Whatever the memorial was that Paul's dad held (Paul's mother had died some years before, which is another story), at the end of it, Paul's dad said to me, "Paul told me that he wanted some of his ashes to be spread at the Stone Forest. He said you promised him you would."

So.

I've had these ashes in a wooden box for years. Sitting on the top shelf of my bookcase. I've had to make a list of the things I need to remember to take on this trip, and somewhere in the middle is scrawled, "Paul's ashes!"

Don't forget the ashes, you know? That would be lame.

I climbed up on my library ladder and retrieved the box an hour or so ago. It's the first time I've looked at it in years. A carved wooden box, one of those cheap carved boxes from India with the flimsy hinges held together by a penny nail.

The cremains themselves are in a Baggy. Ziplock, thankfully.

They look like cigar ash combined with burnt-down barbecue coals. I know this because at one point, right after Paul died, when I first was given the ashes, I was so angry at him, and so gleeful, so joyous that I'd survived, I opened the box, I opened the Baggy, and I put my fingers inside, felt the residue, the unexpected grittiness of it.

I'm alive, and you're not.

That was years ago.

Anyway, I'm going back to Kunming now. It's time. It's my birthday.

It's going to be very cold, and still, I don't want to carry too much. I've had to learn that lesson, over and over. I'm going to be on and off airplanes, in and out of trains, and I'm not going to be staying in any one place for too long. So, I've tried to pack carefully. Only what I can carry. Only what I need.

But I have to take Paul's ashes. I promised I would.

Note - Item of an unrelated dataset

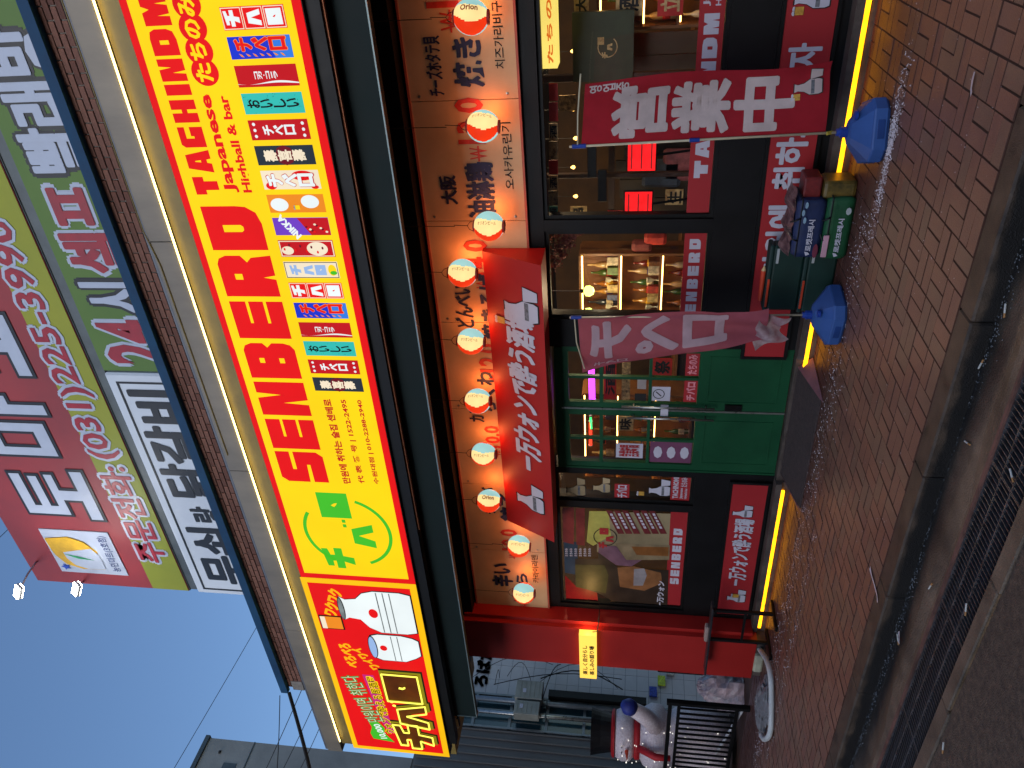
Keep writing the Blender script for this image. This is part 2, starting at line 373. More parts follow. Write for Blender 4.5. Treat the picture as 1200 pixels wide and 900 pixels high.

It's not like I have room for the carved wooden box. So I put the Baggy in another Baggy. I mean, the last thing I want is for the ashes to spill inside my luggage. That would be, well, messy, and weird. But what do you do with a Baggy full of cremains? I don't want to put them in my toiletries kit. I'm already living dangerously by not putting my 3 ounce bottles and under of liquids into the proper 2 gallon ziplock bag (for whatever reason, I have not been stopped for lack of this for my last six trips through LAX). Do I, I don't know, stuff them inside a sock? Put them in a ceremonial envelope? Isn't that asking for trouble? Are there some kind of laws governing the transportation of human remains across international borders? Do I even want to know?

So, after double-bagging the cremains, I've just tucked them in the main compartment of my suitcase, beneath a pair of socks. I'm trying to practice my explanation in Chinese, should someone ask me about them. "Wode lao pengyoude gugede" uh...something something. The word for "ashes" that I can look up involves burnt trees, and I'm not sure if that translates.

But if nothing else, I've got everything down to two small bags. Down to what I can carry.